- Problem to work on
Print exactly the lines from the first one down to the line that contains "control unit', 'hose')", both included, and skip the pictures.

- Provided data
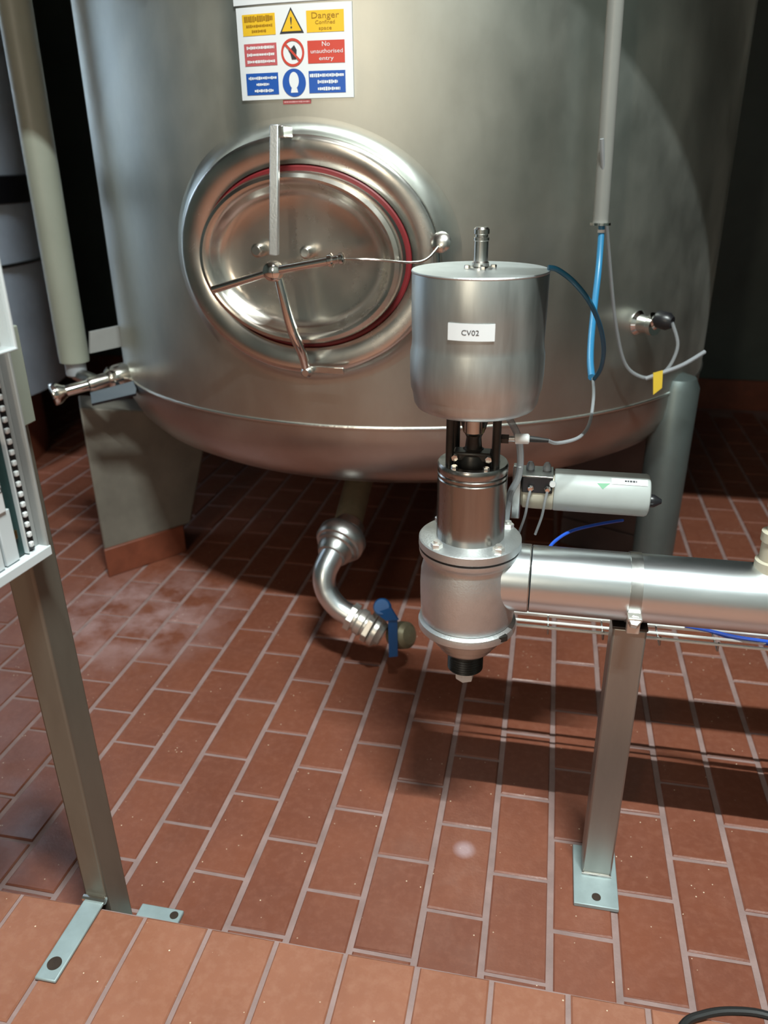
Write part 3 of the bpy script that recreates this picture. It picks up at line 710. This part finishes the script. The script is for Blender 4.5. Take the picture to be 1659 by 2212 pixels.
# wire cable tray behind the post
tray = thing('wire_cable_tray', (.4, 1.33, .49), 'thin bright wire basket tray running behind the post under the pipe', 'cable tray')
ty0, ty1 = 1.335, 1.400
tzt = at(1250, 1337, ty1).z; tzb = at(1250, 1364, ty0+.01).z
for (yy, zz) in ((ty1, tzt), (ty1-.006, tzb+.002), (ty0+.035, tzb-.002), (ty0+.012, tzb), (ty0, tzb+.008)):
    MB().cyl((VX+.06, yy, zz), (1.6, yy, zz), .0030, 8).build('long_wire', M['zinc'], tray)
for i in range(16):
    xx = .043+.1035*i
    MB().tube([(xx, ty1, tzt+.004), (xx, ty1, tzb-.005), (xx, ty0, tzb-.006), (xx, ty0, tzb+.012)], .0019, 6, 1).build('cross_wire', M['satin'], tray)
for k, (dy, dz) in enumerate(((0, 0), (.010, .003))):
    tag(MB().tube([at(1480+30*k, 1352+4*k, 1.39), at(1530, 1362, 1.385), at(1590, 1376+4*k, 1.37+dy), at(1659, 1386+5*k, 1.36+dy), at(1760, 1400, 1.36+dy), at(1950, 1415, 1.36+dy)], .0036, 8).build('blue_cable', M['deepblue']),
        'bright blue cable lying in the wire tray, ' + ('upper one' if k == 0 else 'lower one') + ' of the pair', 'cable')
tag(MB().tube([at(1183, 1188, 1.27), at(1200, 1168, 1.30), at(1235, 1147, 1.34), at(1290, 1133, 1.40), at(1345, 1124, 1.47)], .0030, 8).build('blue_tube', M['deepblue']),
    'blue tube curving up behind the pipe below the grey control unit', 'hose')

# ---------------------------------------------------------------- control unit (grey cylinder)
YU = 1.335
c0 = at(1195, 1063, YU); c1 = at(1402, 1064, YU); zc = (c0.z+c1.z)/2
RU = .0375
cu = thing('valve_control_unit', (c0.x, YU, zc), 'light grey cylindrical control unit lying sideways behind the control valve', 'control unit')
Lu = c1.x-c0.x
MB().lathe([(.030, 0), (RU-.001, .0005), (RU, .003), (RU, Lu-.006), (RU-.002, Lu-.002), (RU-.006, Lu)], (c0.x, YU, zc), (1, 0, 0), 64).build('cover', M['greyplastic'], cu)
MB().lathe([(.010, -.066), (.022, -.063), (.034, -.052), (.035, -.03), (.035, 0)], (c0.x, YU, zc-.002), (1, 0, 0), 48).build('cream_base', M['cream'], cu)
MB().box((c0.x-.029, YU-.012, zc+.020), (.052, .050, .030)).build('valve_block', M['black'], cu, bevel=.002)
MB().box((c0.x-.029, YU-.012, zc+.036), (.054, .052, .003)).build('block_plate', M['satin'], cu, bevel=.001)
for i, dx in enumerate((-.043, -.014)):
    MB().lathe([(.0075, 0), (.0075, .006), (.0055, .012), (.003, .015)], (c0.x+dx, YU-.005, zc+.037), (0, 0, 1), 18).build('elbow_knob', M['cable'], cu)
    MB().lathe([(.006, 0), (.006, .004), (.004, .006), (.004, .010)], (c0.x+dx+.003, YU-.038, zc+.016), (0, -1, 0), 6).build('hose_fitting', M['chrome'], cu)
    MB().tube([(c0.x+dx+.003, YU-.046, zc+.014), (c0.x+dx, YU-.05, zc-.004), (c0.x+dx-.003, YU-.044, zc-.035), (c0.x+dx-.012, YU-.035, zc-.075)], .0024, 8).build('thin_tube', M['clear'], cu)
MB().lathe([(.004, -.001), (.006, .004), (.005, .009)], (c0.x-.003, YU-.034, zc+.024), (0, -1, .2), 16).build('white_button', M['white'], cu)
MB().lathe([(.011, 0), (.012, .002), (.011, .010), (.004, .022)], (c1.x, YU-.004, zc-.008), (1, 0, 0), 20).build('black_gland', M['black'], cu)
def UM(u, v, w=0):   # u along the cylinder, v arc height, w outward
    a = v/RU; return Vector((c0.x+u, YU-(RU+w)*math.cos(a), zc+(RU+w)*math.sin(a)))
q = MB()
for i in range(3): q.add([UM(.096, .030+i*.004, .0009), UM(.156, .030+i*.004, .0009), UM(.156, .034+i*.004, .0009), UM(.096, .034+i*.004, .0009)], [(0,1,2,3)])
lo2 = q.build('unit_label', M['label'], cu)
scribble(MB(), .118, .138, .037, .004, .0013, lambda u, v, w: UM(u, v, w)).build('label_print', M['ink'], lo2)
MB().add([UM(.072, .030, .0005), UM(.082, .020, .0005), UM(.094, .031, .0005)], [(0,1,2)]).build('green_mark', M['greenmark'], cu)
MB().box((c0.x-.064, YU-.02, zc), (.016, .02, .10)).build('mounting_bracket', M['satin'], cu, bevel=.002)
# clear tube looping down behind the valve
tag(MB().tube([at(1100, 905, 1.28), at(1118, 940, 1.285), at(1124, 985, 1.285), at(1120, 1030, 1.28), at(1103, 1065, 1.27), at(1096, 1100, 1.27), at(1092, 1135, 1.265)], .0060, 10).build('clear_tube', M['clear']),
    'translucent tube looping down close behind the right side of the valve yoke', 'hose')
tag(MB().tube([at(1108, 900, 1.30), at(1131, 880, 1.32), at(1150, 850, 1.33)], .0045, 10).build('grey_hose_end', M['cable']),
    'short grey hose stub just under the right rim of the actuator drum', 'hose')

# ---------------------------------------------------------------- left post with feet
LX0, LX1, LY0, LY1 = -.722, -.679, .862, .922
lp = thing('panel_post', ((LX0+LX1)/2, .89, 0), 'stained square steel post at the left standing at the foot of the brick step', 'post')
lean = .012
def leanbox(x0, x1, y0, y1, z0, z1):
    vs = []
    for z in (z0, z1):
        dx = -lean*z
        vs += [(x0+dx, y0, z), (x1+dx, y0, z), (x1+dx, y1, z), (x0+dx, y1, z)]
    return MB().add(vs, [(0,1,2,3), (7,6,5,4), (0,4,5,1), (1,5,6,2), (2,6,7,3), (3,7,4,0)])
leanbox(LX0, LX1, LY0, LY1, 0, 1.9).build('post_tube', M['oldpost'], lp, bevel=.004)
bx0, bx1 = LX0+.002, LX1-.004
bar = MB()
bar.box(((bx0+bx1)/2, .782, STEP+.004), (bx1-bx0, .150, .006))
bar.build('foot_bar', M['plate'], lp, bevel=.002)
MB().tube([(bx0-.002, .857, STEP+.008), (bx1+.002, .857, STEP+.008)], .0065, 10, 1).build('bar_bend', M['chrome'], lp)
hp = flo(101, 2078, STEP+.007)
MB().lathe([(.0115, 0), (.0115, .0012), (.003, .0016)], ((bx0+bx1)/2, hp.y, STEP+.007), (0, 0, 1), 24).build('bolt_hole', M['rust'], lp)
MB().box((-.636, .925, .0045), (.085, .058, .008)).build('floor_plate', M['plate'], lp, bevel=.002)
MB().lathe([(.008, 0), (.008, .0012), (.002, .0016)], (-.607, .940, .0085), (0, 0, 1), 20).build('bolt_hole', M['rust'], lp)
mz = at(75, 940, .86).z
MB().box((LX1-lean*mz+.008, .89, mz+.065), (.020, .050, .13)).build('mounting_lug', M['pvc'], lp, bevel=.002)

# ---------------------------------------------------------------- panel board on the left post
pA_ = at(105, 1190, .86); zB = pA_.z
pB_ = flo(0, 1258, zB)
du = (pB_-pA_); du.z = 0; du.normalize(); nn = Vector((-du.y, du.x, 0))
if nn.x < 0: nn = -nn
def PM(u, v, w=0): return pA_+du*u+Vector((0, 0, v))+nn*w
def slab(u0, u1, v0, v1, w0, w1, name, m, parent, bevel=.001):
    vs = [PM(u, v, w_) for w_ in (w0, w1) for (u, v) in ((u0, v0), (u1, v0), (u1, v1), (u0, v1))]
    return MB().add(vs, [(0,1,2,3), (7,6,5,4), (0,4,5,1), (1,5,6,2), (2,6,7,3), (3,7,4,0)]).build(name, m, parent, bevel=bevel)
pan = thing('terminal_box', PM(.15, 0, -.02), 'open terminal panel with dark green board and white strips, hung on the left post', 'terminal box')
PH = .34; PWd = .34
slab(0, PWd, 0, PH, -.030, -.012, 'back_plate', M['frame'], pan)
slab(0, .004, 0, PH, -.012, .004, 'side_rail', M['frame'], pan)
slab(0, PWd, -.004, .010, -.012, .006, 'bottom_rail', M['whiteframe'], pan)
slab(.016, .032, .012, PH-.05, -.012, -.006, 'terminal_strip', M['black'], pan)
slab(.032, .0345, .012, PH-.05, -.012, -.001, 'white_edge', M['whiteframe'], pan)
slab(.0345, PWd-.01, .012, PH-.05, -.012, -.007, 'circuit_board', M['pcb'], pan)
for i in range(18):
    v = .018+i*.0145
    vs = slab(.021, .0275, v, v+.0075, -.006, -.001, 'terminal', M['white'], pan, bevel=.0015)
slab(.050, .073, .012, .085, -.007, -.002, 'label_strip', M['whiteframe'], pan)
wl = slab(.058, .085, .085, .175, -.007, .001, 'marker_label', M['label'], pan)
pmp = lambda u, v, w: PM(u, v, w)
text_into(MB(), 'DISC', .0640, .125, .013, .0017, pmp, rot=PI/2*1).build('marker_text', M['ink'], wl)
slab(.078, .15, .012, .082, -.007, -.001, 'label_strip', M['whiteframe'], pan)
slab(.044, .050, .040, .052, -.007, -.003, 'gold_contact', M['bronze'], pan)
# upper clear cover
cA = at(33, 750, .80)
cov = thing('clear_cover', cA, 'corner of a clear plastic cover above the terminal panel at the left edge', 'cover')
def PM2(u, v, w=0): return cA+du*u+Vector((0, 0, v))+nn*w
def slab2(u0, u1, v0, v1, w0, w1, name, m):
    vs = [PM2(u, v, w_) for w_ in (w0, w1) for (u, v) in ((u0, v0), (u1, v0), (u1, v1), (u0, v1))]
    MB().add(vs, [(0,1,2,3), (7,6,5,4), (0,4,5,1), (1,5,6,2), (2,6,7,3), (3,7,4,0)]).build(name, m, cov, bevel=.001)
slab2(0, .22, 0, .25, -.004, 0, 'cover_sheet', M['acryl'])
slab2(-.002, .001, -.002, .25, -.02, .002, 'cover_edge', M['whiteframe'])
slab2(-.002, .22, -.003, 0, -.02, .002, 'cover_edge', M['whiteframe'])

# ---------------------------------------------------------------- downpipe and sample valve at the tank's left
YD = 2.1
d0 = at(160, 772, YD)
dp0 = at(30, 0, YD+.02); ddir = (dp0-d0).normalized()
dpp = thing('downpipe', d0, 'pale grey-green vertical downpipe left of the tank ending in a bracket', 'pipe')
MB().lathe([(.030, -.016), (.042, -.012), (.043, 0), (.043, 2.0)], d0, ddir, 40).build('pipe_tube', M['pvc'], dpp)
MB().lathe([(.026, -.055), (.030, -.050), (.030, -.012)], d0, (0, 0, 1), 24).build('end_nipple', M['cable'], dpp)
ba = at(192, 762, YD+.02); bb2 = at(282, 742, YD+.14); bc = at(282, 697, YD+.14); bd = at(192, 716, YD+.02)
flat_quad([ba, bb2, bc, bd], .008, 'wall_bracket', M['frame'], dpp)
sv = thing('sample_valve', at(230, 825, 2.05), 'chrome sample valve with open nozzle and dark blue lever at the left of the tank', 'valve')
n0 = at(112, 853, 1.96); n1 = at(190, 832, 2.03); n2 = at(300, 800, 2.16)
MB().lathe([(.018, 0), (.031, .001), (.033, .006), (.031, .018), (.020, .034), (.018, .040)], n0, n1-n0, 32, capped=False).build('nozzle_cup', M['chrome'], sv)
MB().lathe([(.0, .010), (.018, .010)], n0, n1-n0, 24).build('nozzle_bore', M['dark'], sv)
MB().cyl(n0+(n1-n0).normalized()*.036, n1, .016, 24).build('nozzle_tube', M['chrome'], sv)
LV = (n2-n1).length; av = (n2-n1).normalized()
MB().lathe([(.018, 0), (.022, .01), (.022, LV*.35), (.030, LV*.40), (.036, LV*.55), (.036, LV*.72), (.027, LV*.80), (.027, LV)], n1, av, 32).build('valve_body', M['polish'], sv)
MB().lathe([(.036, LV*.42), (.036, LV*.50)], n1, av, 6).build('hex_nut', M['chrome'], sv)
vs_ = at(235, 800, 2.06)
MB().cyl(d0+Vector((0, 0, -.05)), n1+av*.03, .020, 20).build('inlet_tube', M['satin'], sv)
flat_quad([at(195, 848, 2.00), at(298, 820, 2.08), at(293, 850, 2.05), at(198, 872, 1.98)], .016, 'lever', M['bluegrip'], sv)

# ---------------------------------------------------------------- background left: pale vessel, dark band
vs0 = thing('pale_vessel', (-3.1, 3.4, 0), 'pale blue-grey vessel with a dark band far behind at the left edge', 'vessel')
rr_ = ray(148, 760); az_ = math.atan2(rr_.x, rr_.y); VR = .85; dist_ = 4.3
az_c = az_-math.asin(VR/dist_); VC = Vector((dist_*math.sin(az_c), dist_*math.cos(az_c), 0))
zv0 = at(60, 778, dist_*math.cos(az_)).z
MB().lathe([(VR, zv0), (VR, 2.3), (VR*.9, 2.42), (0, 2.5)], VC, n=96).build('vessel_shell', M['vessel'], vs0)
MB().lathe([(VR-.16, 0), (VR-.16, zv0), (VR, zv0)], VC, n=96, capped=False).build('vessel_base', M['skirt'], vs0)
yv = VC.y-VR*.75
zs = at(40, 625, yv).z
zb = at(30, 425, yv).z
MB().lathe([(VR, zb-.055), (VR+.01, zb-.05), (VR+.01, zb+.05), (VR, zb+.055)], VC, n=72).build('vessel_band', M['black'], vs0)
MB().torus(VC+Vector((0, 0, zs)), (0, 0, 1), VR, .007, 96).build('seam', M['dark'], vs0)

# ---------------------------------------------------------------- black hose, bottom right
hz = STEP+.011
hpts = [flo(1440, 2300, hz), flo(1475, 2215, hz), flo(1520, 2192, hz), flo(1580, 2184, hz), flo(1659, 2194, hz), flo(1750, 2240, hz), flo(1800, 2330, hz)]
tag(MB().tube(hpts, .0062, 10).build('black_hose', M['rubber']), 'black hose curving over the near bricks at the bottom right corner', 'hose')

- Written response
Write part 3 of the bpy script that recreates this picture. It picks up at line 710. This part finishes the script. The script is for Blender 4.5. Take the picture to be 1659 by 2212 pixels.
# wire cable tray behind the post
tray = thing('wire_cable_tray', (.4, 1.33, .49), 'thin bright wire basket tray running behind the post under the pipe', 'cable tray')
ty0, ty1 = 1.335, 1.400
tzt = at(1250, 1337, ty1).z; tzb = at(1250, 1364, ty0+.01).z
for (yy, zz) in ((ty1, tzt), (ty1-.006, tzb+.002), (ty0+.035, tzb-.002), (ty0+.012, tzb), (ty0, tzb+.008)):
    MB().cyl((VX+.06, yy, zz), (1.6, yy, zz), .0030, 8).build('long_wire', M['zinc'], tray)
for i in range(16):
    xx = .043+.1035*i
    MB().tube([(xx, ty1, tzt+.004), (xx, ty1, tzb-.005), (xx, ty0, tzb-.006), (xx, ty0, tzb+.012)], .0019, 6, 1).build('cross_wire', M['satin'], tray)
for k, (dy, dz) in enumerate(((0, 0), (.010, .003))):
    tag(MB().tube([at(1480+30*k, 1352+4*k, 1.39), at(1530, 1362, 1.385), at(1590, 1376+4*k, 1.37+dy), at(1659, 1386+5*k, 1.36+dy), at(1760, 1400, 1.36+dy), at(1950, 1415, 1.36+dy)], .0036, 8).build('blue_cable', M['deepblue']),
        'bright blue cable lying in the wire tray, ' + ('upper one' if k == 0 else 'lower one') + ' of the pair', 'cable')
tag(MB().tube([at(1183, 1188, 1.27), at(1200, 1168, 1.30), at(1235, 1147, 1.34), at(1290, 1133, 1.40), at(1345, 1124, 1.47)], .0030, 8).build('blue_tube', M['deepblue']),
    'blue tube curving up behind the pipe below the grey control unit', 'hose')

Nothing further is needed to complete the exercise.